9.20.2004

Weekend Roundup: Civil Liberties Out the Window

Two stories about people whose civil liberties were not just infringed upon but totally ignored in the past few weeks. No surprise this came as they protested(or didn't protest) Republican events. First, a woman was dragged out and arrested after she protested in a Laura Bush campaign stop in New Jersey:

During Bush's salute to the men and women in Iraq, Sue Sapir Niederer, of Hopewell, N.J., was pulled outside the firehouse after she staged a war protest. Sapir Niederer's son, Army 1st Lt. Seth Dvorin, 24, was killed in Iraq. He died in February while trying to disarm a bomb. Niederer was wearing a T-shirt with the words "President Bush You Killed My Son".

As shouts of "Four More Years" subsided, Sapir Niederer, standing in the middle of the crowd of about 700, continued to shout about the killing of her son. Secret Service and local police escorted her out of the event, handcuffed her and placed her in the back of a police van.

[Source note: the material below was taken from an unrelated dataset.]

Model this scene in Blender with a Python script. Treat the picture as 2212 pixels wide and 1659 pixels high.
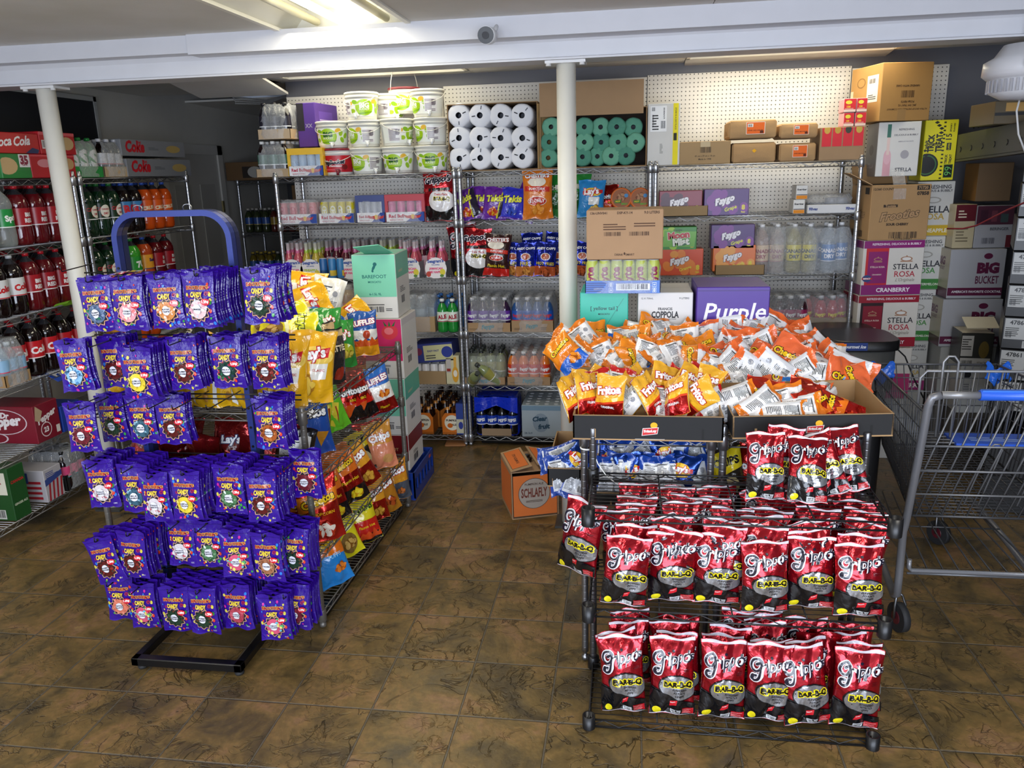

"Excuse me, what are you charging me with," Sapir Niederer repeated to officers as they arrested her.

Sapir Niederer was charged with defiant trespassing, even though she had a ticket to the rally.

As the first lady continued speaking, several people shouted back at Sapir Niederer. One woman yelled, "Your son chose to fight in that war."


How insensitive are these people the let into Republican rallies? First of all, trying to drown her out with changes of "four more years," then that no-class idiot who said her son "chose to fight" in the war? Correct me if I'm wrong, but most people, unless they just now joined up, didn't get into the army to go to Iraq and die. The joined to get college educations, to get life-skills and a number of other reasons. They don't join so they can go overseas and kill thousands of people, criminals and innocents alike.

Moving on to a story that I think deserves more recognition, here's an story of what really happened in NYC, during the RNC, to "protestors":

Summer Starr, a graduate student in political science at the University of Hawaii at Manoa, was among 1,821 people arrested during the convention last week.

According to reports, New York police allegedly corralled people who were walking down the street so they could not move, then arrested all of them, often without first ordering them to disperse and giving then a chance to do so.

The New York Civil Liberties Union is compiling stories from protesters who say they were arrested for no reason, detained for unnecessarily long periods or held in unsafe conditions. The group is also considering suing the city over police conduct.

“I went up to New York initially to protest the Republican National Convention. Actually at the time of the arrest, I wasn’t physically engaged in protest,” Starr said in a telephone call from Manoa on Monday.

She said a group of people were cornered by officers near Bryant Park in Manhattan and were arrested on Aug. 31. They has been at the New York Public Library protesting when police made them scatter toward Bryant Park, Starr said.

“They didn’t inform us why we were being arrested,” she said. “At least I didn’t hear it.”

Starr said the arrest “was not justified in anyway. We weren’t violent. We were absolutely peaceful.”

...Following her arrest, Starr said all of the people with her were placed in plastic cuffs and were bused to Pier 57, a large, dirty building with concrete floors. The holding area was a former bus terminal.

“It was absolutely inhumane and not a proper place to be holding people,” Starr said.

One of the individuals being held was a girl dressed up in a black dress. Starr said the girl had been stepping out of her apartment to go out when she was swept up with a group and arrested.

Starr said about five others from Hawaii were among the people arrested.

In news reports last week, Mayor Michael Bloomberg speaking on his radio show, seemed to imply that the arrests of innocent people were inevitable.

“You can’t arrest 1,800 people without having somebody in the middle who shouldn’t have been arrested. That’s what the courts are there to find out afterwards,” he said.

...Summer Starr’s personal belongings were taken away from her when she was arrested.

She said that she and others were kept at Pier 57 for about a day.

“Every single one of us were covered in black grease,” she said about being held at the former bus terminal.

Starr said did not eat because she is a vegetarian and the only food provided was a meat sandwich.

“I wasn’t expecting to be treated like a queen, (but) I wasn’t expecting to be treated like a political prisoner,” she said.

On the day after the arrest, Starr said she was taken to a Manhattan jail where she and others were regularly moved from cell to cell. She said they were told they were going to be released soon and that the fingerprinting process was slow.

She said she was released around 10 p.m. on Thursday, about two days after she was arrested.

It was on that day that Judge John Cataldo of the State Supreme Court in Manhattan ordered the city to release more than 550 protesters who had been detained, in some cases, for as long as 60 hours.


The moral of this story? Don't even think about protesting at or around a Republican event. I hope the ACLU pursues the charges brought by these former prisoners because it seems to me that we can't operate on the idea that a few innocents will be arrested. No one should be arrested without reason, and it seems to me that an innocent person is in that, innocent, and there should be no reason for arrest.